* start Available records *

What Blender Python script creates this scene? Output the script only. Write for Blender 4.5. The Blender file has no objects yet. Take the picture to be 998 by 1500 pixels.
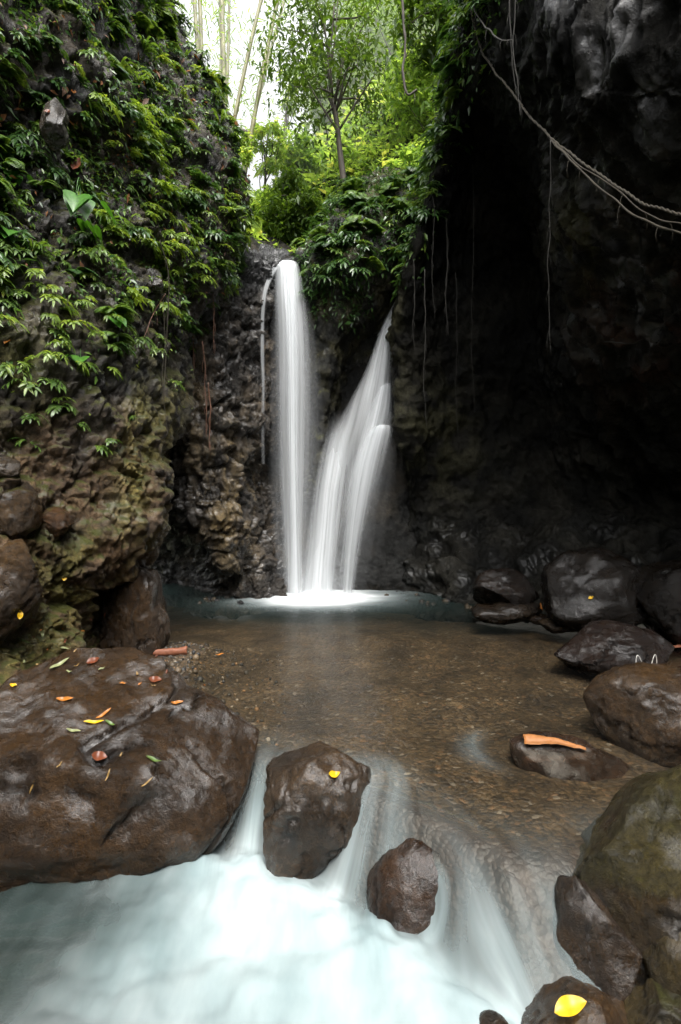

* end Available records *
* start Available records *

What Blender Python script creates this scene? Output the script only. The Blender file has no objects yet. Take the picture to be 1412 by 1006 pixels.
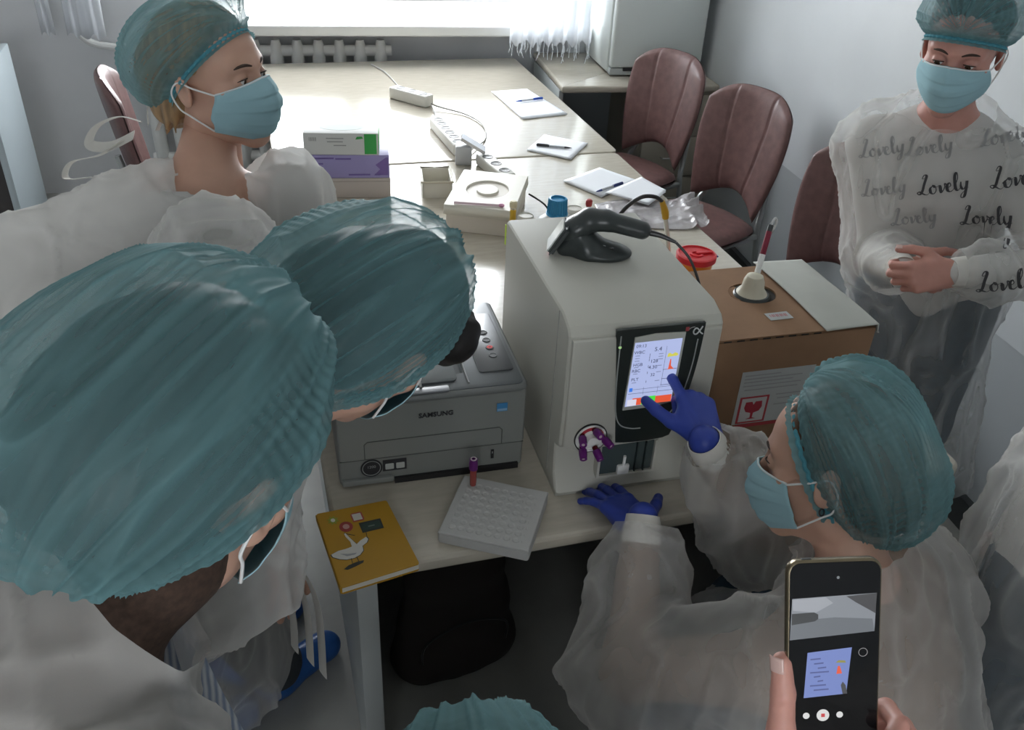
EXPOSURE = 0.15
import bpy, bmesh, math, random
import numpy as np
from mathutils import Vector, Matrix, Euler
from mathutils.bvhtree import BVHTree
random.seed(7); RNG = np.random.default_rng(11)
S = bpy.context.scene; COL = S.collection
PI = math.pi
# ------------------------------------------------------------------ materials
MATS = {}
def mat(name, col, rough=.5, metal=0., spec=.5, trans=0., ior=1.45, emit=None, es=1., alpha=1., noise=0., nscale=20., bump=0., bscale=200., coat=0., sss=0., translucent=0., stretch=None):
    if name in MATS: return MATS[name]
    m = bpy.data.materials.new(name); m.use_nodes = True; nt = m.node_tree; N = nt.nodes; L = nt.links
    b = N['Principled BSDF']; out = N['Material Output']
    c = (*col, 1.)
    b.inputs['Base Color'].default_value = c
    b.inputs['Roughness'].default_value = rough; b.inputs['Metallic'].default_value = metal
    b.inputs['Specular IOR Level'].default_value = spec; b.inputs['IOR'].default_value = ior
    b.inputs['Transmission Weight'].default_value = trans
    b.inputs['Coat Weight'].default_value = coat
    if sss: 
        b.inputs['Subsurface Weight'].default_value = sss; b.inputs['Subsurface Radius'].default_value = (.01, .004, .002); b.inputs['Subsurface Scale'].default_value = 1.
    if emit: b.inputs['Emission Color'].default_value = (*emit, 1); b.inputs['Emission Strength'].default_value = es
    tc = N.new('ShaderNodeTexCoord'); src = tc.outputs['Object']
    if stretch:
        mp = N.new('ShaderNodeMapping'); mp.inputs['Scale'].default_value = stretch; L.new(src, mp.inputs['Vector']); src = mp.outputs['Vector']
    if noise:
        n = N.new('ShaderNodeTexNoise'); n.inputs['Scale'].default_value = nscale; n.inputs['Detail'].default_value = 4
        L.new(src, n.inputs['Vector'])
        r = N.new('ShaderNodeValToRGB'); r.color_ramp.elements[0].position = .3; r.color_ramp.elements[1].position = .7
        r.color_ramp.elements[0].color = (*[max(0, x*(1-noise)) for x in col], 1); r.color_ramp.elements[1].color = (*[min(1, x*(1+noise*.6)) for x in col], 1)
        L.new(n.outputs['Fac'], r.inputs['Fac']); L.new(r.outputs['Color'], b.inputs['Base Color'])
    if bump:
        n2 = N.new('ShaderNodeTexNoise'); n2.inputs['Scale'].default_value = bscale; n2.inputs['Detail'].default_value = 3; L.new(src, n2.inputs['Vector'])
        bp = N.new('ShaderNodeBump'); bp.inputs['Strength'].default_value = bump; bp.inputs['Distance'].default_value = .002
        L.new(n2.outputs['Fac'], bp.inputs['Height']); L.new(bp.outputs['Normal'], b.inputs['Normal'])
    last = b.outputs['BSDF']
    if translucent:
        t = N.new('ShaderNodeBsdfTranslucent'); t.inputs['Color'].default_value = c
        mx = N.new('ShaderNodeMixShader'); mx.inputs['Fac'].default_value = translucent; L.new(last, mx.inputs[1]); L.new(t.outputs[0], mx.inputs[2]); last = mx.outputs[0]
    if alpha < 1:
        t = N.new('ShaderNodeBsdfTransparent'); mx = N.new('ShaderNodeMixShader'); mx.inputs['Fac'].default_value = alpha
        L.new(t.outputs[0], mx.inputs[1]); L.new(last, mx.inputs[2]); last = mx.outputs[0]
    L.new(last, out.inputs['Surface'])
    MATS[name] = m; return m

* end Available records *
* start Available records *

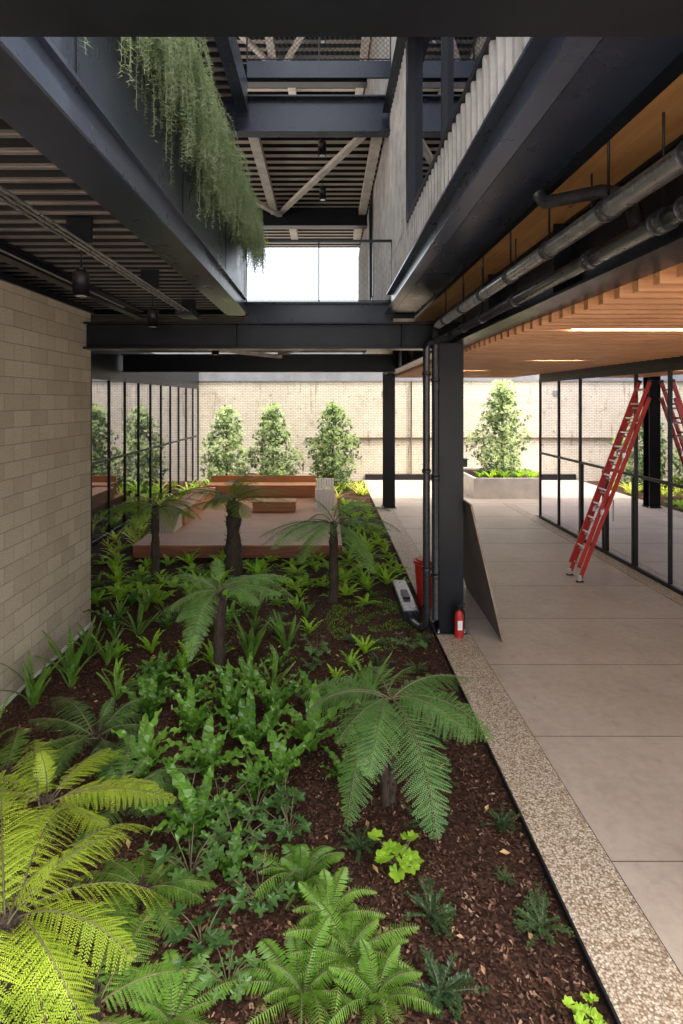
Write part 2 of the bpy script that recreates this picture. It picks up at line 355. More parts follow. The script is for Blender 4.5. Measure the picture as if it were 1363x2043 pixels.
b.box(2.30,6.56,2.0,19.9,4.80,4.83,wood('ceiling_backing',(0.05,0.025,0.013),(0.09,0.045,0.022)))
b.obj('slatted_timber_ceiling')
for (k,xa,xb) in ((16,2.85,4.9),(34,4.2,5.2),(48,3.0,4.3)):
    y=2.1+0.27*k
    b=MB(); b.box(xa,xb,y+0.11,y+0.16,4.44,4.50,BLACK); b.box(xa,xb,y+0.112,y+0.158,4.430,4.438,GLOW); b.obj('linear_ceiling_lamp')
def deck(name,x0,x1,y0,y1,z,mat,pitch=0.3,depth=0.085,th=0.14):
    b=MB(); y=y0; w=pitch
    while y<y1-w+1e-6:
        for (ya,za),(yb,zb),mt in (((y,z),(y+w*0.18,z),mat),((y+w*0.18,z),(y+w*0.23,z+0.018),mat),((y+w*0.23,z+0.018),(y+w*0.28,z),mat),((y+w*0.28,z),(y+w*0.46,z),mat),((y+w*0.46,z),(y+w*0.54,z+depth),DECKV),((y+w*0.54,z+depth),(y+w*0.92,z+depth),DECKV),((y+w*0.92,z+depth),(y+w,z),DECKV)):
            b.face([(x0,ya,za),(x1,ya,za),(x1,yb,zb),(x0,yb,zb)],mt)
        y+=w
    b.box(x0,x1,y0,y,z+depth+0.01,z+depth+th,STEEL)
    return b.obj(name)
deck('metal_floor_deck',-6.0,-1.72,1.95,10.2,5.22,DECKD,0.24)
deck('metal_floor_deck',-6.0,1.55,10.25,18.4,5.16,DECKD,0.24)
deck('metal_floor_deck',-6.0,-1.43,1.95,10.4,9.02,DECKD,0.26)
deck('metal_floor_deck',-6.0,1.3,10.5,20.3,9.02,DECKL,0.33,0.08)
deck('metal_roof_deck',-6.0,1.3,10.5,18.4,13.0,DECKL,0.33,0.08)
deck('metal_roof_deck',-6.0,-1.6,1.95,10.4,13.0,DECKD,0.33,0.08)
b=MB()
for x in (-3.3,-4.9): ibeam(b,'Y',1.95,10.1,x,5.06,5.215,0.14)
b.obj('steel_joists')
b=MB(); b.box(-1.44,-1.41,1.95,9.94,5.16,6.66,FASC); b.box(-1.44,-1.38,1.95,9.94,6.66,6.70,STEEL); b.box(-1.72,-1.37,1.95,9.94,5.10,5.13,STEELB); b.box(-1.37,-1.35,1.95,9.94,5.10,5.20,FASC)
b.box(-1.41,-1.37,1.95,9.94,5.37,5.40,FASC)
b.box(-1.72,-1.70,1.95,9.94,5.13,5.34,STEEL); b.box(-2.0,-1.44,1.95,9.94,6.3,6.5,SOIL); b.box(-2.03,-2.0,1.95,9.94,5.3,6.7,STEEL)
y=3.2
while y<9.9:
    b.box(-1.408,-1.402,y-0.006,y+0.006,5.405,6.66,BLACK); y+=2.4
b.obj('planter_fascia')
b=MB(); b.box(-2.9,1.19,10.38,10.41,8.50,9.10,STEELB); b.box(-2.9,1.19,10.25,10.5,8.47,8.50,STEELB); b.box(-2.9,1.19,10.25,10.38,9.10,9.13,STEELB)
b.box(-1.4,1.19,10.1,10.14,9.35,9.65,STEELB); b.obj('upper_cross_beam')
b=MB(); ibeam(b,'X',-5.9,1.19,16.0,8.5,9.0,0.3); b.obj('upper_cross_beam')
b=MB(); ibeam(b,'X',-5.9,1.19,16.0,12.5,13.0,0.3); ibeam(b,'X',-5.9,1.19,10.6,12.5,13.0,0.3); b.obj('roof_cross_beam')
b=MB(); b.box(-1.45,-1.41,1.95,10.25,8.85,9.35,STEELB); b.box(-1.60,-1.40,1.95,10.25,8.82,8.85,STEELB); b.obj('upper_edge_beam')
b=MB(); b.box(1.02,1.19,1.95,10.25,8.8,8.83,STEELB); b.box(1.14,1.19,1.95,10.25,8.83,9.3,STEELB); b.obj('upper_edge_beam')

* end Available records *

> **Problem**:
Going down the listing above, begin printing at the line with "Write part 2" and finish with the line with "deck('metal_roof_deck',-6.0,1.3,10.5,18.4,13.0,DECKL,0.33,0.08)", exactly as they appear.

> **Full output**:
Write part 2 of the bpy script that recreates this picture. It picks up at line 355. More parts follow. The script is for Blender 4.5. Measure the picture as if it were 1363x2043 pixels.
b.box(2.30,6.56,2.0,19.9,4.80,4.83,wood('ceiling_backing',(0.05,0.025,0.013),(0.09,0.045,0.022)))
b.obj('slatted_timber_ceiling')
for (k,xa,xb) in ((16,2.85,4.9),(34,4.2,5.2),(48,3.0,4.3)):
    y=2.1+0.27*k
    b=MB(); b.box(xa,xb,y+0.11,y+0.16,4.44,4.50,BLACK); b.box(xa,xb,y+0.112,y+0.158,4.430,4.438,GLOW); b.obj('linear_ceiling_lamp')
def deck(name,x0,x1,y0,y1,z,mat,pitch=0.3,depth=0.085,th=0.14):
    b=MB(); y=y0; w=pitch
    while y<y1-w+1e-6:
        for (ya,za),(yb,zb),mt in (((y,z),(y+w*0.18,z),mat),((y+w*0.18,z),(y+w*0.23,z+0.018),mat),((y+w*0.23,z+0.018),(y+w*0.28,z),mat),((y+w*0.28,z),(y+w*0.46,z),mat),((y+w*0.46,z),(y+w*0.54,z+depth),DECKV),((y+w*0.54,z+depth),(y+w*0.92,z+depth),DECKV),((y+w*0.92,z+depth),(y+w,z),DECKV)):
            b.face([(x0,ya,za),(x1,ya,za),(x1,yb,zb),(x0,yb,zb)],mt)
        y+=w
    b.box(x0,x1,y0,y,z+depth+0.01,z+depth+th,STEEL)
    return b.obj(name)
deck('metal_floor_deck',-6.0,-1.72,1.95,10.2,5.22,DECKD,0.24)
deck('metal_floor_deck',-6.0,1.55,10.25,18.4,5.16,DECKD,0.24)
deck('metal_floor_deck',-6.0,-1.43,1.95,10.4,9.02,DECKD,0.26)
deck('metal_floor_deck',-6.0,1.3,10.5,20.3,9.02,DECKL,0.33,0.08)
deck('metal_roof_deck',-6.0,1.3,10.5,18.4,13.0,DECKL,0.33,0.08)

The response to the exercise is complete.